Requirements
Restate the listing that follows word for word, without its pictures.

Data provided
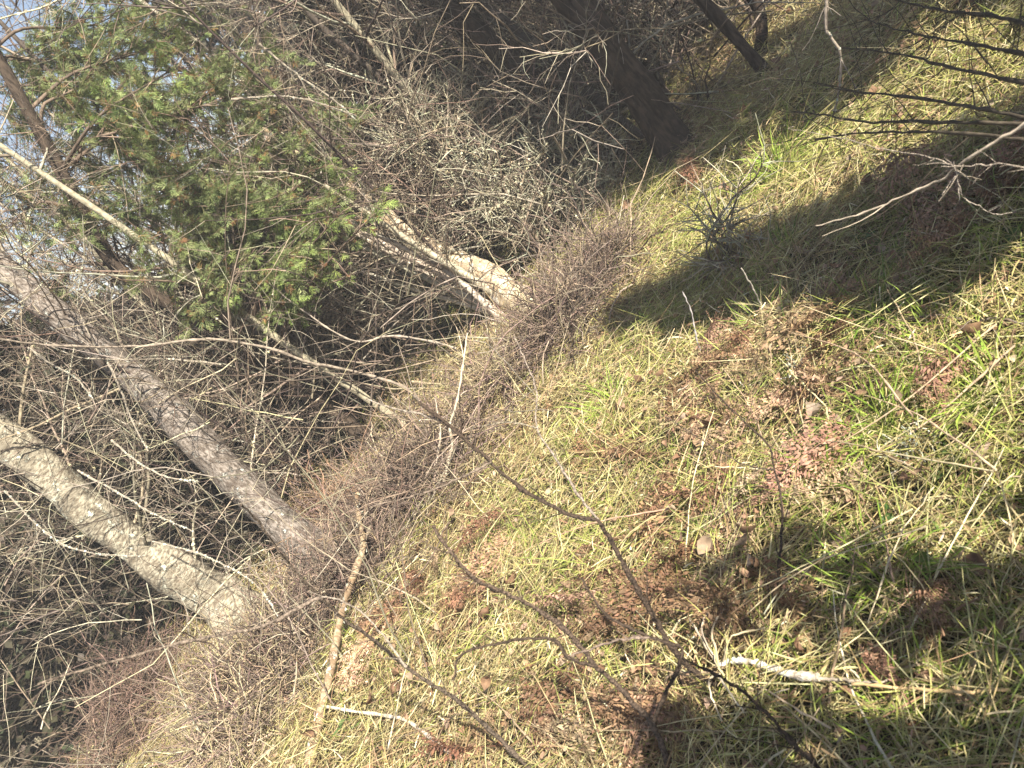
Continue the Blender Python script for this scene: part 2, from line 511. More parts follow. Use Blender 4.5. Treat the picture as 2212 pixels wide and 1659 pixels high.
PAL_CEDAR = [(.17, .21, .075), (.21, .25, .10), (.13, .165, .06), (.25, .285, .12), (.17, .195, .085)]
PAL_CEDAR_BRIGHT = [(.20, .27, .07), (.24, .31, .085), (.17, .23, .065)]

def cedar_at(name, label, base, path, r0, r1, clusters, nspray):
    root = thing(name, label, 'tree', base)
    b, P = trunk_bag(path, r0, r1, 30, 9, .2, .05)
    b.build('trunk', M_dark_bark, root, base)
    fol = [Bag() for _ in clusters]
    tw = Bag()
    for f, (px, py, D, r, bright) in zip(fol, clusters):
        c = at_d(px, py, D)
        k = int(np.argmin(np.linalg.norm(P[0] - (c + [0, 0, -.15]), axis=1)))
        k = min(k, P.shape[1] - 2)
        ctrl = [P[0, k], P[0, k] * .5 + c * .5 + [0, 0, .06], c, c + unit(c - P[0, k] + 1e-6) * r * .7 - [0, 0, .12 * r]]
        bp = smooth(ctrl, 12)[None]
        bb = Bag(); bb.tube(bp, taper(1, 12, .012, .25), 5, (.13, .095, .07)); bb.build('branch', M_twig, root, base)
        n1 = 16; r *= 1.18
        p, d, _, _ = sprout(bp, n1, .35, 1, 30, 80)
        T = grow(p, d * [1, 1, .5], rng.uniform(.5, 1.1, n1) * r, 6, .12, -.03)
        tw.tube(T, taper(n1, 6, .004, .4), 3, pick([(.16, .11, .08), (.22, .17, .12)], n1))
        n2 = 60
        p, d, _, _ = sprout(T, n2, .1, 1, 25, 60)
        T2 = grow(p, d, rng.uniform(.25, .6, n2) * r, 4, .12, -.06)
        tw.tube(T2, taper(n2, 4, .002, .5), 3, pick([(.16, .12, .07), (.14, .14, .06)], n2))
        ns = int(nspray * (r / .41) ** 2)
        p, d, _, _ = sprout(T2, ns, .05, 1.0, 10, 65)
        sprays(f, p, d + [0, 0, -.15], 8, rng.uniform(.028, .078, ns), .0022, PAL_CEDAR_BRIGHT + PAL_CEDAR if bright else PAL_CEDAR, .09)
        f.build('foliage', M_cedar, root, base)
    tag(tw.build('twigs', M_twig, root, base), kind='stuff')

cb = gnd(822, 1000) + [0, .25, 0]
cedar_path = [cb - [0, 0, .05]] + [at_y(px, py, cb[1] + dy) for px, py, dy in
              [(737, 903, .05), (667, 853, .1), (516, 740, .15), (326, 630, .2), (233, 553, .25), (94, 300, .3), (-40, 60, .35)]]
CL = [(700, 500, 4.2, .26, 1), (780, 490, 4.1, .17, 1), (610, 560, 4.25, .26, 1), (620, 430, 4.5, .3, 1), (520, 500, 4.6, .34, 0), (560, 330, 4.7, .34, 0),
      (430, 400, 4.7, .4, 0), (440, 640, 4.4, .2, 0), (360, 560, 4.7, .28, 0), (300, 450, 5.0, .4, 0), (400, 240, 5.0, .42, 0), (270, 280, 5.0, .45, 0),
      (160, 360, 5.1, .42, 0), (150, 200, 5.2, .42, 0), (280, 120, 5.4, .42, 0), (60, 130, 5.5, .35, 0), (60, 450, 5.2, .30, 0), (200, 500, 5.0, .25, 0),
      (340, 170, 4.5, .22, 1), (500, 600, 4.4, .16, 1), (700, 400, 4.6, .16, 1), (30, 200, 5.6, .3, 0), (660, 330, 4.9, .22, 0), (140, 60, 5.6, .35, 0), (130, 600, 5.0, .2, 0)]
cedar_at('cedar_tree', 'green cedar with feathery drooping sprays filling the upper left', cb, cedar_path, .055, .03, CL, 1150)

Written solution
Continue the Blender Python script for this scene: part 2, from line 511. More parts follow. Use Blender 4.5. Treat the picture as 2212 pixels wide and 1659 pixels high.
PAL_CEDAR = [(.17, .21, .075), (.21, .25, .10), (.13, .165, .06), (.25, .285, .12), (.17, .195, .085)]
PAL_CEDAR_BRIGHT = [(.20, .27, .07), (.24, .31, .085), (.17, .23, .065)]

def cedar_at(name, label, base, path, r0, r1, clusters, nspray):
    root = thing(name, label, 'tree', base)
    b, P = trunk_bag(path, r0, r1, 30, 9, .2, .05)
    b.build('trunk', M_dark_bark, root, base)
    fol = [Bag() for _ in clusters]
    tw = Bag()
    for f, (px, py, D, r, bright) in zip(fol, clusters):
        c = at_d(px, py, D)
        k = int(np.argmin(np.linalg.norm(P[0] - (c + [0, 0, -.15]), axis=1)))
        k = min(k, P.shape[1] - 2)
        ctrl = [P[0, k], P[0, k] * .5 + c * .5 + [0, 0, .06], c, c + unit(c - P[0, k] + 1e-6) * r * .7 - [0, 0, .12 * r]]
        bp = smooth(ctrl, 12)[None]
        bb = Bag(); bb.tube(bp, taper(1, 12, .012, .25), 5, (.13, .095, .07)); bb.build('branch', M_twig, root, base)
        n1 = 16; r *= 1.18
        p, d, _, _ = sprout(bp, n1, .35, 1, 30, 80)
        T = grow(p, d * [1, 1, .5], rng.uniform(.5, 1.1, n1) * r, 6, .12, -.03)
        tw.tube(T, taper(n1, 6, .004, .4), 3, pick([(.16, .11, .08), (.22, .17, .12)], n1))
        n2 = 60
        p, d, _, _ = sprout(T, n2, .1, 1, 25, 60)
        T2 = grow(p, d, rng.uniform(.25, .6, n2) * r, 4, .12, -.06)
        tw.tube(T2, taper(n2, 4, .002, .5), 3, pick([(.16, .12, .07), (.14, .14, .06)], n2))
        ns = int(nspray * (r / .41) ** 2)
        p, d, _, _ = sprout(T2, ns, .05, 1.0, 10, 65)
        sprays(f, p, d + [0, 0, -.15], 8, rng.uniform(.028, .078, ns), .0022, PAL_CEDAR_BRIGHT + PAL_CEDAR if bright else PAL_CEDAR, .09)
        f.build('foliage', M_cedar, root, base)
    tag(tw.build('twigs', M_twig, root, base), kind='stuff')

cb = gnd(822, 1000) + [0, .25, 0]
cedar_path = [cb - [0, 0, .05]] + [at_y(px, py, cb[1] + dy) for px, py, dy in
              [(737, 903, .05), (667, 853, .1), (516, 740, .15), (326, 630, .2), (233, 553, .25), (94, 300, .3), (-40, 60, .35)]]
CL = [(700, 500, 4.2, .26, 1), (780, 490, 4.1, .17, 1), (610, 560, 4.25, .26, 1), (620, 430, 4.5, .3, 1), (520, 500, 4.6, .34, 0), (560, 330, 4.7, .34, 0),
      (430, 400, 4.7, .4, 0), (440, 640, 4.4, .2, 0), (360, 560, 4.7, .28, 0), (300, 450, 5.0, .4, 0), (400, 240, 5.0, .42, 0), (270, 280, 5.0, .45, 0),
      (160, 360, 5.1, .42, 0), (150, 200, 5.2, .42, 0), (280, 120, 5.4, .42, 0), (60, 130, 5.5, .35, 0), (60, 450, 5.2, .30, 0), (200, 500, 5.0, .25, 0),
      (340, 170, 4.5, .22, 1), (500, 600, 4.4, .16, 1), (700, 400, 4.6, .16, 1), (30, 200, 5.6, .3, 0), (660, 330, 4.9, .22, 0), (140, 60, 5.6, .35, 0), (130, 600, 5.0, .2, 0)]
cedar_at('cedar_tree', 'green cedar with feathery drooping sprays filling the upper left', cb, cedar_path, .055, .03, CL, 1150)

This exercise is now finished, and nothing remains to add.